Mi calamidad acústica particular es de otra índole y opera en horario diurno. Me refiero al conservatorio de música Tomás de Torrejón y Velasco, esa noble institución que se ha convertido en la pesadilla de quienes vivimos en sus inmediaciones. Los estudiantes tienen que practicar, por supuesto. Y por ello el edificio esta provisto de dobles ventanas. Pero pronto descubrimos, para nuestra consternación, que ese detalle es puramente ornamental, pues los estudiantes las abren de par en par en invierno y en verano. Y así los vecinos podemos apreciar su habilidad para aporrear pianos e instrumentos de percusión, soplar en tubas y cuernos, o tañer violines y contrabajos. Imaginen que todos esos instrumentos suenan a la vez (algunos, por cierto, tocados por desmañadas manos primerizas). Imaginen que su despacho, el lugar donde trabajan, estudian o simplemente tratan de leer, se encuentra a diez metros escasos de esa pared sonora. Imaginen el clamor de un coro dentro de su domicilio, como si esas decenas de voces cantaran exclusivamente para su tormento. Imaginen a la banda municipal en pleno ensayando justo delante de su ventana, muchas veces hasta la medianoche. ¿No creen que hasta el melómano más fanático se volvería un enemigo jurado de la música? ¿Tenemos algo que envidiarles a los vecinos de La Zona?
Habrá quien justifique este martirio invocando la condición de centro educativo del conservatorio. Se dirá que posee una función social y que, por tanto, conviene hacer la vista gorda. Yo pienso que la condición de centro de enseñanza no es un eximente, sino un agravante, porque es bien sabido que los profesores tenemos también la obligación de educar en valores y en ciudadanía, y es de buen ciudadano no incordiar al vecino. Tampoco faltará quien diga que el conservatorio se cierra en vacaciones, con lo que los estudiantes se van con la música a otra parte. Cierto, en términos generales. Con la salvedad de que el año pasado hubo obras, y los albañiles con sus picos, taladros y hormigoneras tomaron el relevo de los estudiantes con sus pianos, clarinetes y violas. Y que este año son los opositores quienes nos regalan los oídos con sus conciertos, eso sí, algo más afinados. En fin, ¿algún sordo de nacimiento está interesado en comprar un piso baratito en la calle Zapateros?
* * *
Posdata: mi remedio, igual que el año pasado, ha sido hacer las maletas y marcharme al pueblo. A Carcelén, para más señas. Desde el patio de mi casita tecleo estas líneas, mientras contemplo cómo me crecen los geranios. El sonido más alto es el trinar de las golondrinas, y de fondo el zumbido de una avispa que traza piruetas entre las ramas de un laurel.

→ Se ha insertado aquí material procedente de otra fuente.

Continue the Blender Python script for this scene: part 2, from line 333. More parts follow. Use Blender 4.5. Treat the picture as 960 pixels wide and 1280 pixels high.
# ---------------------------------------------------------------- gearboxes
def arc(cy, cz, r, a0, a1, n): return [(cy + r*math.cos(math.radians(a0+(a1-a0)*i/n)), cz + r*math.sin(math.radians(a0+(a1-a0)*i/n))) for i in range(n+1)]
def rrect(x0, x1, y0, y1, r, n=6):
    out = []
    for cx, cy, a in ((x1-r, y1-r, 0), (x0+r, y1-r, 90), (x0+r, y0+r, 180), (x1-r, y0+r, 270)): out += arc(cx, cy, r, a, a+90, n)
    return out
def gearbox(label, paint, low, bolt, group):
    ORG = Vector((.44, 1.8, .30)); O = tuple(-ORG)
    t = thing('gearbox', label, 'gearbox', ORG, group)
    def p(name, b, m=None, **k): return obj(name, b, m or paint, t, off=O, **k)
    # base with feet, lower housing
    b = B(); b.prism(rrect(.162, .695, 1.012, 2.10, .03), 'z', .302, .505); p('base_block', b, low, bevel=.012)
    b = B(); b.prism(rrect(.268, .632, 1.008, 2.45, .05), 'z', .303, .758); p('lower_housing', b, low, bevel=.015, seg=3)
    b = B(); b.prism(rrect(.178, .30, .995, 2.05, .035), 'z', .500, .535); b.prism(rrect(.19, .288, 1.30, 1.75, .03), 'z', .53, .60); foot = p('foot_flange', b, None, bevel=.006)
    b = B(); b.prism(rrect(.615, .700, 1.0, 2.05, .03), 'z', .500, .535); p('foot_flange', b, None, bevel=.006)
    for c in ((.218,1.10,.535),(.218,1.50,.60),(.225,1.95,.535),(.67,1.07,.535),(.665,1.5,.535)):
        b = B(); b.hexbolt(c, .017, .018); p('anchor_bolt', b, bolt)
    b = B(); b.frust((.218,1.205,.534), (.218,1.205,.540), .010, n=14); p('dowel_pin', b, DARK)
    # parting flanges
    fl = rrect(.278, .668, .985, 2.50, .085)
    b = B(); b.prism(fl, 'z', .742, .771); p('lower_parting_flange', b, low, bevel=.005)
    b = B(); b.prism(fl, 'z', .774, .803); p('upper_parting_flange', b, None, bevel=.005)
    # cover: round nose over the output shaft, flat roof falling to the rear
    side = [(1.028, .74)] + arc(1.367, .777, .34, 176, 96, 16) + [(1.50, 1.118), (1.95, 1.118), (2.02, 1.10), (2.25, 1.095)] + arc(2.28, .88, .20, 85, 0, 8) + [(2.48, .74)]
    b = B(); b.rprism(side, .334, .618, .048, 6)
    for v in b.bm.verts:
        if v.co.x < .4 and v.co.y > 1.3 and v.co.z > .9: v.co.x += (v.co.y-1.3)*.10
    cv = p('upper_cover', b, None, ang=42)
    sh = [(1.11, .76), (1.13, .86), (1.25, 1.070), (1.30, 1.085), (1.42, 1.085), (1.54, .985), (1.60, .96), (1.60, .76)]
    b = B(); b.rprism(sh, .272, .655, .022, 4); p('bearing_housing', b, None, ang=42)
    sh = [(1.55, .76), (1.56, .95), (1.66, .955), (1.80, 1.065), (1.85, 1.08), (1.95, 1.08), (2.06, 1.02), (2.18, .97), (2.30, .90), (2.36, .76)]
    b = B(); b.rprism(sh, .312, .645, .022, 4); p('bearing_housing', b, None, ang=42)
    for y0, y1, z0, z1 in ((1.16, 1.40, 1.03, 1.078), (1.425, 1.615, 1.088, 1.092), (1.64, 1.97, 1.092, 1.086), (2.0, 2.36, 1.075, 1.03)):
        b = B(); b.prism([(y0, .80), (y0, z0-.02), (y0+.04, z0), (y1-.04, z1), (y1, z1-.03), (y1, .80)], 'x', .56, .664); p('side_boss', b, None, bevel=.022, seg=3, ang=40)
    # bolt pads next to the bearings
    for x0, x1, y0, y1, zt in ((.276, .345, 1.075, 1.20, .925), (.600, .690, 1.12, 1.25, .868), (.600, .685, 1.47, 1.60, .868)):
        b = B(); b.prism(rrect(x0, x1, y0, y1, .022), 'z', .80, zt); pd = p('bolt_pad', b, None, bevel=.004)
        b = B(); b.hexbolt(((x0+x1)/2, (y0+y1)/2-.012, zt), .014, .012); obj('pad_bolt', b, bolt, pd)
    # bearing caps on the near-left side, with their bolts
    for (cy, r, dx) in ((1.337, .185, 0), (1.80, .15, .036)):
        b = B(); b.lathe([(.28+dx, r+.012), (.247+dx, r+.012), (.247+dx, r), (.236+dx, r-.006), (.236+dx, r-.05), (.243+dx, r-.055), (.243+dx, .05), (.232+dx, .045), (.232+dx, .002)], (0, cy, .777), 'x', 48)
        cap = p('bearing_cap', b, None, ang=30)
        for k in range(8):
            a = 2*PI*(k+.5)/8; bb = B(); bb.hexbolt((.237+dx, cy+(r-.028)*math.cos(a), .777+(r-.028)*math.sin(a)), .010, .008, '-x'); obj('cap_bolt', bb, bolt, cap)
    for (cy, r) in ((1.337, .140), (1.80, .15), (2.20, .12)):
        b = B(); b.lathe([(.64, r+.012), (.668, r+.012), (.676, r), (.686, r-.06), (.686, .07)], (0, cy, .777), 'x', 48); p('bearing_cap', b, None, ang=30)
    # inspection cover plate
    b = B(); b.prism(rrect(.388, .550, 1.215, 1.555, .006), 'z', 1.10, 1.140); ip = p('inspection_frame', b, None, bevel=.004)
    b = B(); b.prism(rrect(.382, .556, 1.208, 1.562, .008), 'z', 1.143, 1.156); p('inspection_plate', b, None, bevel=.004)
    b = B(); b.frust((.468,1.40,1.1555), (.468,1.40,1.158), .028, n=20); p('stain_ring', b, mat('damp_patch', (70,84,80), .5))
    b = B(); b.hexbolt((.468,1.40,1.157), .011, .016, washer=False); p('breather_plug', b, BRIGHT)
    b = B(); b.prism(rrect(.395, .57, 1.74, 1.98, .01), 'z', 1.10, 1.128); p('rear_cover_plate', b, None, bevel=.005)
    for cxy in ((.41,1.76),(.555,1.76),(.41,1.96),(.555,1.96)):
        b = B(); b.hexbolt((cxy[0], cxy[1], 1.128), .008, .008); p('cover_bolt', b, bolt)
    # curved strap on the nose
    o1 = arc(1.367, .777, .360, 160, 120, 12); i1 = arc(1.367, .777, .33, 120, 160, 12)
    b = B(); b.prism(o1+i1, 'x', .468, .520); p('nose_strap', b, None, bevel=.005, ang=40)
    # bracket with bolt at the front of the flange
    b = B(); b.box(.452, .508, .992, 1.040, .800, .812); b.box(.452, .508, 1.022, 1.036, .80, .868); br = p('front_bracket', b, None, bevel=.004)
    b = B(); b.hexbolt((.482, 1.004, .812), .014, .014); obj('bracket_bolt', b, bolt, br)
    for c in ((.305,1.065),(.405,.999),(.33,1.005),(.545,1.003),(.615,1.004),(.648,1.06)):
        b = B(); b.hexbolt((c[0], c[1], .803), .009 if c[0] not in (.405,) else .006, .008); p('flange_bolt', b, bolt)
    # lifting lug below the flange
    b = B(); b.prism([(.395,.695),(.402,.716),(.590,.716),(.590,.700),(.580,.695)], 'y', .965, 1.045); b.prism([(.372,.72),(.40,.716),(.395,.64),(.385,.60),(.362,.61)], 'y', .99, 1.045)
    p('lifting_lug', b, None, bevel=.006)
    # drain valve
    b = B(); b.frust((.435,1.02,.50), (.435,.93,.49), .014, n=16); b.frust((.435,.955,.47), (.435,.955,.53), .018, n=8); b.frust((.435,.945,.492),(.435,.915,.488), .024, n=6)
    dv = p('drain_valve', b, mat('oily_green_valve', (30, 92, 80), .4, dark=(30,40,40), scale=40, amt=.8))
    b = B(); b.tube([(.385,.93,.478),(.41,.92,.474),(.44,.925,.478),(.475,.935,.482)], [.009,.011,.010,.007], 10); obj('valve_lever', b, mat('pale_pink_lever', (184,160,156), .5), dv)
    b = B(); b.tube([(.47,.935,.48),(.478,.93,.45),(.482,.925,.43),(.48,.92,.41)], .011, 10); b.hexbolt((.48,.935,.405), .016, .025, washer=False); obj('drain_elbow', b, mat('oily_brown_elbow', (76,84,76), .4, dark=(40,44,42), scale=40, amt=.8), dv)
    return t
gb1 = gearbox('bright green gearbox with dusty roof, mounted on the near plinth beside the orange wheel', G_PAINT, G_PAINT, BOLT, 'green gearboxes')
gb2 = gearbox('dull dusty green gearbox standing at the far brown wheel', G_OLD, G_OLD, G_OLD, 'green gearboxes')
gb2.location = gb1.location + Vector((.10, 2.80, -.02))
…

Y hablando de Carcelén, hace unos meses reclamé desde esta columna que se le tributara el homenaje que merecía a Juanjo Gómez Molina, artista y catedrático, carcelenero ilustre donde los haya, fallecido en accidente el verano pasado. Pues bien, a principios de junio tuvo lugar ese homenaje, con la participación de la familia y de todo el pueblo. Y hoy la plaza principal del pueblo lleva el nombre de Juan José Gómez Molina. Es justo reconocer las cosas bien hechas. Desde aquí mi felicitación para el ayuntamiento de Carcelén y para Ildefonso Vera, su alcalde.